Provided material
================================

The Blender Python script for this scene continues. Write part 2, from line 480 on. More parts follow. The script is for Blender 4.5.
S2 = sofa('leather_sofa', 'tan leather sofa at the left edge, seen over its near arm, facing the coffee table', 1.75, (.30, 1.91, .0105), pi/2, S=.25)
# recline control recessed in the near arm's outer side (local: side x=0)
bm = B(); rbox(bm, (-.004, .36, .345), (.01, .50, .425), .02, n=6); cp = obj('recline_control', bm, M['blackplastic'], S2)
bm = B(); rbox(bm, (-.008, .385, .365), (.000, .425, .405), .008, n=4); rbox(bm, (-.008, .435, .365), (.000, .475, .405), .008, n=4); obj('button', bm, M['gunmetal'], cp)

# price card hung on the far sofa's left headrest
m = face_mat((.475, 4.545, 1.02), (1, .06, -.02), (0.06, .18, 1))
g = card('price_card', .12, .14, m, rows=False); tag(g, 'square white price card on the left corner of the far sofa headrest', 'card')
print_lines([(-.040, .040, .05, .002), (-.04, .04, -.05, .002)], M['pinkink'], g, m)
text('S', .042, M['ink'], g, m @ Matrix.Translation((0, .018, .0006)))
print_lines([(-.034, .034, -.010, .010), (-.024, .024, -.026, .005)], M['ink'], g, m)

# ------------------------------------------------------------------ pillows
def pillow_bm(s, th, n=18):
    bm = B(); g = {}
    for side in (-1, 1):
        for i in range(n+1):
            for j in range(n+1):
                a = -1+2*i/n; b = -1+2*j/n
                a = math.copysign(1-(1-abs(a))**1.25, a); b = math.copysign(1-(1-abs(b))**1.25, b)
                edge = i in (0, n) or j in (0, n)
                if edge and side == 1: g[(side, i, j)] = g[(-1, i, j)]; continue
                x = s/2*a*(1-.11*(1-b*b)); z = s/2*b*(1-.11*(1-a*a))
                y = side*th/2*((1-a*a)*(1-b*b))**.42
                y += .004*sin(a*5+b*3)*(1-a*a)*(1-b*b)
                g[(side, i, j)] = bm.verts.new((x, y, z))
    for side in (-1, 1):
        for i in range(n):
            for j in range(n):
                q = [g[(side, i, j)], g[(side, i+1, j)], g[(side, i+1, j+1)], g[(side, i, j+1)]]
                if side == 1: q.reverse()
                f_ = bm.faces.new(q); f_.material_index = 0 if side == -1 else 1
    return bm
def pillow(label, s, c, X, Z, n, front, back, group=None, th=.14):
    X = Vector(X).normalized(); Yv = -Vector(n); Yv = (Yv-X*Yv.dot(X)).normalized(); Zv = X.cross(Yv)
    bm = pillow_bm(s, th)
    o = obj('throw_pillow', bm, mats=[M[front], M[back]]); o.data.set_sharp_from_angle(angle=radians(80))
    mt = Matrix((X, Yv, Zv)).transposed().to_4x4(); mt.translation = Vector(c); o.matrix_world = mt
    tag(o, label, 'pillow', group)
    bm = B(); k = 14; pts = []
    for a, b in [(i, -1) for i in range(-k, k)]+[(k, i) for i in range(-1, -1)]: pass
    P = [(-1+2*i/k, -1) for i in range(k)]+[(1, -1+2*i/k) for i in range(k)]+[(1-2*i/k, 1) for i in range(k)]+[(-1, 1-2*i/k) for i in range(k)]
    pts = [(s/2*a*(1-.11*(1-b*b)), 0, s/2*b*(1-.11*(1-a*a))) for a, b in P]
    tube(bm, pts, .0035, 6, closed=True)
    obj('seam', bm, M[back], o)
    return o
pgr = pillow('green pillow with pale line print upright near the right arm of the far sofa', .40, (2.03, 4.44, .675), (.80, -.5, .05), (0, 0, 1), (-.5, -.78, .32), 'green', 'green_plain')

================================

Request
Reproduce the material exactly, with every line intact.

Response to the exercise
The Blender Python script for this scene continues. Write part 2, from line 480 on. More parts follow. The script is for Blender 4.5.
S2 = sofa('leather_sofa', 'tan leather sofa at the left edge, seen over its near arm, facing the coffee table', 1.75, (.30, 1.91, .0105), pi/2, S=.25)
# recline control recessed in the near arm's outer side (local: side x=0)
bm = B(); rbox(bm, (-.004, .36, .345), (.01, .50, .425), .02, n=6); cp = obj('recline_control', bm, M['blackplastic'], S2)
bm = B(); rbox(bm, (-.008, .385, .365), (.000, .425, .405), .008, n=4); rbox(bm, (-.008, .435, .365), (.000, .475, .405), .008, n=4); obj('button', bm, M['gunmetal'], cp)

# price card hung on the far sofa's left headrest
m = face_mat((.475, 4.545, 1.02), (1, .06, -.02), (0.06, .18, 1))
g = card('price_card', .12, .14, m, rows=False); tag(g, 'square white price card on the left corner of the far sofa headrest', 'card')
print_lines([(-.040, .040, .05, .002), (-.04, .04, -.05, .002)], M['pinkink'], g, m)
text('S', .042, M['ink'], g, m @ Matrix.Translation((0, .018, .0006)))
print_lines([(-.034, .034, -.010, .010), (-.024, .024, -.026, .005)], M['ink'], g, m)

# ------------------------------------------------------------------ pillows
def pillow_bm(s, th, n=18):
    bm = B(); g = {}
    for side in (-1, 1):
        for i in range(n+1):
            for j in range(n+1):
                a = -1+2*i/n; b = -1+2*j/n
                a = math.copysign(1-(1-abs(a))**1.25, a); b = math.copysign(1-(1-abs(b))**1.25, b)
                edge = i in (0, n) or j in (0, n)
                if edge and side == 1: g[(side, i, j)] = g[(-1, i, j)]; continue
                x = s/2*a*(1-.11*(1-b*b)); z = s/2*b*(1-.11*(1-a*a))
                y = side*th/2*((1-a*a)*(1-b*b))**.42
                y += .004*sin(a*5+b*3)*(1-a*a)*(1-b*b)
                g[(side, i, j)] = bm.verts.new((x, y, z))
    for side in (-1, 1):
        for i in range(n):
            for j in range(n):
                q = [g[(side, i, j)], g[(side, i+1, j)], g[(side, i+1, j+1)], g[(side, i, j+1)]]
                if side == 1: q.reverse()
                f_ = bm.faces.new(q); f_.material_index = 0 if side == -1 else 1
    return bm
def pillow(label, s, c, X, Z, n, front, back, group=None, th=.14):
    X = Vector(X).normalized(); Yv = -Vector(n); Yv = (Yv-X*Yv.dot(X)).normalized(); Zv = X.cross(Yv)
    bm = pillow_bm(s, th)
    o = obj('throw_pillow', bm, mats=[M[front], M[back]]); o.data.set_sharp_from_angle(angle=radians(80))
    mt = Matrix((X, Yv, Zv)).transposed().to_4x4(); mt.translation = Vector(c); o.matrix_world = mt
    tag(o, label, 'pillow', group)
    bm = B(); k = 14; pts = []
    for a, b in [(i, -1) for i in range(-k, k)]+[(k, i) for i in range(-1, -1)]: pass
    P = [(-1+2*i/k, -1) for i in range(k)]+[(1, -1+2*i/k) for i in range(k)]+[(1-2*i/k, 1) for i in range(k)]+[(-1, 1-2*i/k) for i in range(k)]
    pts = [(s/2*a*(1-.11*(1-b*b)), 0, s/2*b*(1-.11*(1-a*a))) for a, b in P]
    tube(bm, pts, .0035, 6, closed=True)
    obj('seam', bm, M[back], o)
    return o
pgr = pillow('green pillow with pale line print upright near the right arm of the far sofa', .40, (2.03, 4.44, .675), (.80, -.5, .05), (0, 0, 1), (-.5, -.78, .32), 'green', 'green_plain')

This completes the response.